I have no dog in this hunt or personal favorites in the campaign - only the fervent hope that the electorate there will reject ghettoized thinking when it comes to weighing the qualifications of candidates who seek to represent it in Congress. Perhaps, eventually, we can come to see race as we regard eye color - that is, as nothing about which to be proud or discriminating.
Meyers is executive director of the New York Civil Rights Coalition.
Being white may not be his only problem in that district.
I see nothing wrong with being proud of your race, eye color or even gender.
it's a black thang
Well, everone needs SOMETHING to be proud of, and if it can't be achievement, success, intelligence or character, it might as well be race, eye color or gender.
Why not sock color?
Maybe "proud" is not quite the right word. I quite like my skin color, eye color and gender, but I don't see why I should be proud of something that came down to chance.
Just another example of the racist entitlement philosophy fostered by the left.
Do they do runoff elections if no candidate manages to win a majority?
I'd say "someday my children will be judged by the content of their character, not the color of their skin", but that would be plagiarism.
Re: "I see nothing wrong with being proud of your race, eye color or even gender."
That's fine, however, being a near 60-year old, blue-eyed, red-headed, white guy, I find myself being in the only minority where I haven't any rights at all if you listen to the Liberal Democrats...
(Denny Crane: "Every one should carry a gun strapped to their waist. We need more - not less guns.")
Not really...if the "first African-American President" Bill Clinton were to take up residence in Harlem and run for Congress, he'd win in a cakewalk against any black competition.
A textbook example of "if that's the exception, that proves the rule".

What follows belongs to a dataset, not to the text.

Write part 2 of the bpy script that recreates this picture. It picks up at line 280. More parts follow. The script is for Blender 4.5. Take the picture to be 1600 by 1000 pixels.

You may be of Viking descent. If so, you can be proud that your ancestors were great explorers and warriors. I love the Vikings, and the Huns. Both kicked butt every where they traveled. I'm sorry to say that the success of your ancestors now allows many to demand your mistreatment. I suggest you learn Spanish, go to Mexico and slip back into US illegally. This should help restore you to full human status.
LOL, Democrats....
Shameless racists. Utterly and completely shameless.